Niels Bleicher ist wissenschaftlicher Leiter der Ausgrabung Parkhaus Opéra. Der Archäologe und Dendrochronologe ist fester Mitarbeiter im Amt für Städtebau.

Kübel an Kübel reihen sich im Fundarchiv. Nicht von Keramikfunden oder Knochen ist hier die Rede, sondern von Botanikproben. Aber wieso Botanik? Sind wir nicht Archäologen? Pfahlbauforschung ist interdisziplinär. Das hat eine lange Tradition: Schon 1866 hat der Zürcher Botanikprofessor Oswald Heer ein richtungsweisendes Standardwerk vorgelegt.
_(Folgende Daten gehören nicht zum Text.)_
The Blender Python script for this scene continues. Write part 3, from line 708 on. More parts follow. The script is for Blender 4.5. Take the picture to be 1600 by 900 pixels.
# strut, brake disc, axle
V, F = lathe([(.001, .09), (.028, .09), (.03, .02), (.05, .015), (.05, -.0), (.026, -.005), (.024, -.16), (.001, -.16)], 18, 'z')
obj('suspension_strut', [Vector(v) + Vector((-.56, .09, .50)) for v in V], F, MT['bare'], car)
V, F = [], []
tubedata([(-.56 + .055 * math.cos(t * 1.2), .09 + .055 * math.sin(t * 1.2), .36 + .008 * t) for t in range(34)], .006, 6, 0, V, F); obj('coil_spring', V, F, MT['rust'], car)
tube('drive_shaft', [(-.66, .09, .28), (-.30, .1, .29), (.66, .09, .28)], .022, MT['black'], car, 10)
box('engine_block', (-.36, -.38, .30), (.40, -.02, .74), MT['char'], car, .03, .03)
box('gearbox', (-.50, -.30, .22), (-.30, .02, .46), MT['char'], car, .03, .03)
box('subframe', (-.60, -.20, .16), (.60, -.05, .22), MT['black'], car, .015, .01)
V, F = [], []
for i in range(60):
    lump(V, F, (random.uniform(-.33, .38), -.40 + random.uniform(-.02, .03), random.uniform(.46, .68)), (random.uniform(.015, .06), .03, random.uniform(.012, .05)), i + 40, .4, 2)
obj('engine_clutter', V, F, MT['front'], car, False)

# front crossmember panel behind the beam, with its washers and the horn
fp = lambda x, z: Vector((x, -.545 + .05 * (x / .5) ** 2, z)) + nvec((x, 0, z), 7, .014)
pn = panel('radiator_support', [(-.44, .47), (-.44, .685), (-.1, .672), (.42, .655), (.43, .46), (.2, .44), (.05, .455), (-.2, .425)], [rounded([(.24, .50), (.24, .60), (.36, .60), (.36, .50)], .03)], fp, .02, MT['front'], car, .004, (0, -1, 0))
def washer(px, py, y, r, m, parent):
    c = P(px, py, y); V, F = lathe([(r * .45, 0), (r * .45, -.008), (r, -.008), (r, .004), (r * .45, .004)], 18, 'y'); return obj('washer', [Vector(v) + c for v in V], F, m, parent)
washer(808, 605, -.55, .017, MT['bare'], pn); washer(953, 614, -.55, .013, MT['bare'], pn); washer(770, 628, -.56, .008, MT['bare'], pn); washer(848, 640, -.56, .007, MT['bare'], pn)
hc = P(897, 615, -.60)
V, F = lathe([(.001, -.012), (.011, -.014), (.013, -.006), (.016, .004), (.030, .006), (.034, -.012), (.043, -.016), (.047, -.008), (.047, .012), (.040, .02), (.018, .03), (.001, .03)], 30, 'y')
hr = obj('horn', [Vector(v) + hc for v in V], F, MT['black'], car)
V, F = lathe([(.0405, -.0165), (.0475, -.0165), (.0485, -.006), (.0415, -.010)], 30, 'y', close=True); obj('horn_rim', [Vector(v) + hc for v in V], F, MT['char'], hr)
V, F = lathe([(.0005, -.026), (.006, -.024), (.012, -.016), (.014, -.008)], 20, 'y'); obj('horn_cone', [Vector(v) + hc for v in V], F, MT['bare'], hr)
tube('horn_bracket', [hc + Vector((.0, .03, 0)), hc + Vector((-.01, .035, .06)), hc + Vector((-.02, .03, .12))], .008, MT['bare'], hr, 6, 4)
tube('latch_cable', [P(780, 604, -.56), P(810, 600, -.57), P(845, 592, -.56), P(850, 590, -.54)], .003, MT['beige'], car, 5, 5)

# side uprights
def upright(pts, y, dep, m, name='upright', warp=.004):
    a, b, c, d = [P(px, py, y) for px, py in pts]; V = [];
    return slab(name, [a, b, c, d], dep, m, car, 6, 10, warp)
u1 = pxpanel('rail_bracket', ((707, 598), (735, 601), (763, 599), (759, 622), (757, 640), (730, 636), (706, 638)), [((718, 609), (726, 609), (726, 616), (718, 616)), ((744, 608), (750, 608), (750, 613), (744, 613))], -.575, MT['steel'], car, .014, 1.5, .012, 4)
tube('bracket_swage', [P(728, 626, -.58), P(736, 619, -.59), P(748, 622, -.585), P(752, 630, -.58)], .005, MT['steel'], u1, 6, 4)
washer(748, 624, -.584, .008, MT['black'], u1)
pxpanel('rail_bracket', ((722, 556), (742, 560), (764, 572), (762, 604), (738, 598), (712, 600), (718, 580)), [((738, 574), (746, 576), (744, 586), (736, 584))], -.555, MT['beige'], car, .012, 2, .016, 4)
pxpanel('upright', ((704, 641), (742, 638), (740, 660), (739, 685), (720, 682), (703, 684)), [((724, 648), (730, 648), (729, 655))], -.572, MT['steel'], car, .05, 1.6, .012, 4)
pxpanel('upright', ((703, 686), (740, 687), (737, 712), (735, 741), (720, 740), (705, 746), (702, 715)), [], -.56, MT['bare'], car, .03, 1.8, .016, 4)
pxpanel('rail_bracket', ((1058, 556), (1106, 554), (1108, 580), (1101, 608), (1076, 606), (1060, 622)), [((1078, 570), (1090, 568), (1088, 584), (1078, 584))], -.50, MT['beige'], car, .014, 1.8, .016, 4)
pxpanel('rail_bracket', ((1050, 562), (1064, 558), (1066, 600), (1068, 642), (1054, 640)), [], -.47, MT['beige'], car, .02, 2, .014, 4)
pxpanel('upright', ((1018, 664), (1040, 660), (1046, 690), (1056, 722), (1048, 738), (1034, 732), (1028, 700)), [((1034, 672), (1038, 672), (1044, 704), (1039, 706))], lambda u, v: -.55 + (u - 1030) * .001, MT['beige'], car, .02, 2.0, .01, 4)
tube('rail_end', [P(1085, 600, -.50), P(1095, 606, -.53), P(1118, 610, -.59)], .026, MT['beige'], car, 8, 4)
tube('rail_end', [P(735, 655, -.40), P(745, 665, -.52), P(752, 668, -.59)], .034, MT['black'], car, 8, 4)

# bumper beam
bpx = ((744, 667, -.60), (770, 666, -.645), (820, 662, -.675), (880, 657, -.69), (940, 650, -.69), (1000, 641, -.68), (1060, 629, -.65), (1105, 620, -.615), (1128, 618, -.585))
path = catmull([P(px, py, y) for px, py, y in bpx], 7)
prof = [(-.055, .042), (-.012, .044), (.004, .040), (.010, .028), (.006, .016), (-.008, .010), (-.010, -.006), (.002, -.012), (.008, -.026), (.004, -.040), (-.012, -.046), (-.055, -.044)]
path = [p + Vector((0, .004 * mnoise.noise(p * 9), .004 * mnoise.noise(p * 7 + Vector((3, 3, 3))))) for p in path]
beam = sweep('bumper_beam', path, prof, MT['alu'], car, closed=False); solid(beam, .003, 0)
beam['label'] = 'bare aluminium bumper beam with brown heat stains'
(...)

In «Die Pflanzen der Pfahlbauten» publizierte er die ersten Ergebnisse zum vorgeschichtlichen Ackerbau der 1854 frisch entdeckten Pfahlbauten. Die Archäobotanik war geboren oder besser: gekeimt.

Dieses Fach – halb Archäologie halb Botanik – krempelt seither unsere Vorstellungen der Wirtschafts-, Vegetations- und Sozialgeschichte regelmässig um. Zwar gibt es auch an vielen Fundstellen ausserhalb der Seeufersiedlungen verkohlte Pflanzenreste, aber nichts hält mit der Vielfalt der feucht erhaltenen Kulturschichten der Pfahlbauten mit. Sie enthüllen den Speiseplan und welche Tätigkeiten den Jahresverlauf prägten. Was war der wichtigste Kalorienlieferant (damals beurteilte man im Gegensatz zu heute wohl eher einen flachen Bauch als Problemzone)? Wie ging man mit Missernten oder ausgelaugten Böden um? Gab es Gewürze oder Heilpflanzen? Welche wirtschaftlichen Schwerpunkte setzte man im Verlauf der Jahrhunderte? Und wie wichtig waren Sammelpflanzen im Vergleich zum wichtigsten Wirtschaftszweig Ackerbau? Wichtig! Besonders in Notzeiten.

 Zwischen den Disziplinen

In einer anderen Pfahlbausiedlung fand man Schichten von geknackten Haselnüssen, die auf verkohlten Häuserruinen lagen. Der Getreidevorrat war verbrannt. Ob die Nüsse den Verzweifelten geholfen haben, den Winter zu überleben, wissen wir nicht. Die Archäobotanik zeigt die Vorzeit in allen Details – den fruchtbarsten und den furchtbarsten. Jetzt nehmen wir systematisch Proben, weil wir viele neue Fragen haben: zum Beispiel, ob alle Haushalte gleich wirtschafteten, oder ab wann es Spezialisten gab. Fragen der Sozial- und Wirtschaftsgeschichte mit Pflanzensamen beantworten – das nenne ich interdisziplinär.